India reported a drop of 23 per cent in total deal volume while the total disclosed value dropped by 38 per cent since CY22, per the findings of PwC India report titled, “Deals at a glance”. However, despite a steady decline through the first three quarters, PwC report stated, deal activity stabilised towards the last quarter of the year, setting the stage for a promising 2024. Cumulatively, 1860 deals with a total disclosed deal value at $75 billion were completed in CY23. 

In CY23, merger and acquisition (M&A) deals totaled 793, registering a drop of 10 per cent compared to CY22, while the total disclosed deal value for M&A fell by 38 per cent. Domestic deals fell by 18 per cent, to 494 in CY23 from 601 deals in CY22. However, there was an uptick of 14 per cent in the volume of inbound deals. On the disclosed deal value front, while four out of the top five M&A deals are domestic deals, outbound deals saw a significant rise of 31 per cent from last year.

Further, Private Equity (PE) investments dropped by 36 per cent as compared to the previous year, at $36 billion. Despite this decline, the report stated, the average investment size per deal increased to $46 million from $42 million last year, reflecting a potential shift towards larger opportunities. While early-stage investments were 53 per cent less compared to CY22, these along with growth-stage investments continued to make up the major share, constituting around 73 per cent of fundings in CY23. On the other hand, buyouts demonstrated resilience with only a 5 per cent decline compared to CY22, suggesting a nuanced landscape, where investors show interest in diverse strategies and larger-scale ventures, even amid an overall decrease in PE investments.

Dinesh Arora, Partner & Leader – Deals, PwC India, said, “In 2023, India resiliently navigated global headwinds, solidifying its appeal to international investors. The economic fundamentals stay strong reflecting investor enthusiasm for the country’s expanding economic opportunities and this optimism is also echoed in PwC’s latest CEO Survey. Despite a restrained deal-making environment throughout the year, deal activity stabilised towards the last quarter leading us to anticipate an upswing in 2024.”

In terms of sectors, retail and consumer sectors emerged as the most active sectors in CY23, with technology finishing up marginally behind for the second consecutive year. Besides these, the professional services and fintech sectors exhibited high activity in terms of volume. Meanwhile, financial services, renewable power, and healthcare dominated in deal value. 

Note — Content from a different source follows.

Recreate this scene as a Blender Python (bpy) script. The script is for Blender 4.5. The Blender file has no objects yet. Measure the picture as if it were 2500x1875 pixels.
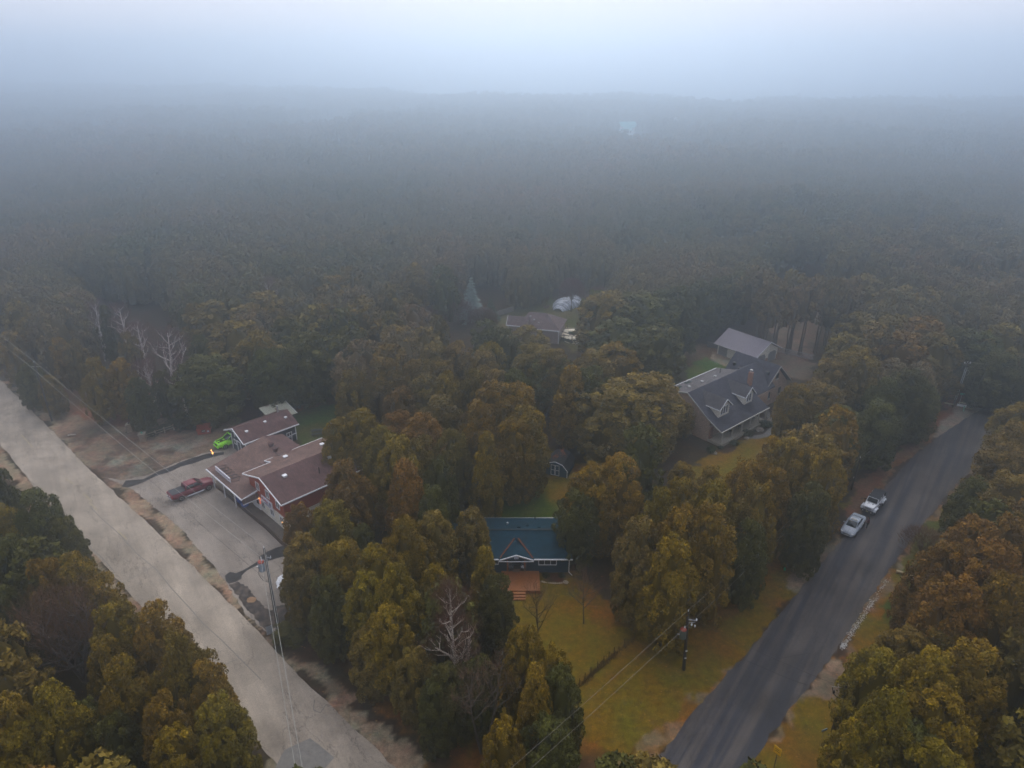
import bpy, bmesh, math, random
import numpy as np
from mathutils import Vector, Matrix
R = math.radians
SC = bpy.context.scene
# ------------------------------------------------------------------ camera, sky, sun, exposure
CAM_H = 54.0
cam_data = bpy.data.cameras.new('camera')
cam = bpy.data.objects.new('camera', cam_data)
SC.collection.objects.link(cam)
SC.camera = cam
cam.location = (0, 0, CAM_H)
cam.rotation_euler = (R(90 - 25.0), 0, 0)
cam_data.sensor_width = 36.0
cam_data.lens = 36.0 * 1736 / 2500
cam_data.clip_start = 0.5
cam_data.clip_end = 9000

SUN_EL, SUN_AZ = 40.0, 2.0         # azimuth clockwise from +Y: behind the cloud ahead
world = bpy.data.worlds.new('World')
SC.world = world
world.use_nodes = True
wn, wl = world.node_tree.nodes, world.node_tree.links
wn.clear()
wo = wn.new('ShaderNodeOutputWorld')
bg = wn.new('ShaderNodeBackground')
sky = wn.new('ShaderNodeTexSky')
sky.sky_type = 'NISHITA'
sky.sun_disc = False
sky.sun_elevation = R(SUN_EL)
sky.sun_rotation = R(SUN_AZ)
sky.dust_density = 6.0
sky.ozone_density = 1.0
mixn = wn.new('ShaderNodeMix')
mixn.data_type = 'RGBA'
mixn.inputs['Factor'].default_value = 0.93          # overcast cloud deck over the clear sky
mixn.inputs['B'].default_value = (6.8, 6.85, 7.7, 1)
wl.new(sky.outputs['Color'], mixn.inputs['A'])
wl.new(mixn.outputs['Result'], bg.inputs['Color'])
bg.inputs['Strength'].default_value = 0.10
wl.new(bg.outputs[0], wo.inputs['Surface'])

sun_data = bpy.data.lights.new('sun', 'SUN')
sun_data.energy = 1.5
sun_data.angle = R(60)
sun_data.color = (1.0, 0.94, 0.86)
sun = bpy.data.objects.new('sun', sun_data)
SC.collection.objects.link(sun)
sd = Vector((math.sin(R(SUN_AZ)) * math.cos(R(SUN_EL)), math.cos(R(SUN_AZ)) * math.cos(R(SUN_EL)), math.sin(R(SUN_EL))))
sun.rotation_euler = sd.to_track_quat('Z', 'Y').to_euler()
sun.location = sd * 200

SC.view_settings.view_transform = 'Standard'
SC.view_settings.look = 'None'
SC.view_settings.exposure = 0.38
SC.view_settings.gamma = 1.0
SC.view_settings.use_curve_mapping = False
SC.render.engine = 'CYCLES'
SC.cycles.max_bounces = 10
SC.cycles.diffuse_bounces = 2
SC.cycles.glossy_bounces = 2
SC.cycles.transmission_bounces = 2
SC.cycles.volume_bounces = 8
SC.cycles.transparent_max_bounces = 4
SC.cycles.caustics_reflective = False
SC.cycles.caustics_refractive = False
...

Top 10 deals of 2023, the PwC report maintained, included JV buyouts, strategic investments, PE buyouts, and stock mergers and contributed to 21 per cent of the total deal value. While PE deals were higher in volume overall, strategic deals dominated the top deals with domestic deals and group-level consolidations as a significant theme.

Furthermore, PwC’s 27th Annual Global CEO survey data indicated that 60 per cent of the surveyed CEOs plan to make at least one acquisition in the next three years. Also, 45 per cent of the CEOs expressed their doubt about their company’s viability beyond the next decade. “To tie back with our expectations, the survey also reveals that 56 per cent of these leaders see transactions as the best way to stay in touch with market developments and 70 per cent of them expect to leverage M&A for the accelerated adoption of technology and related processes,” the report stated.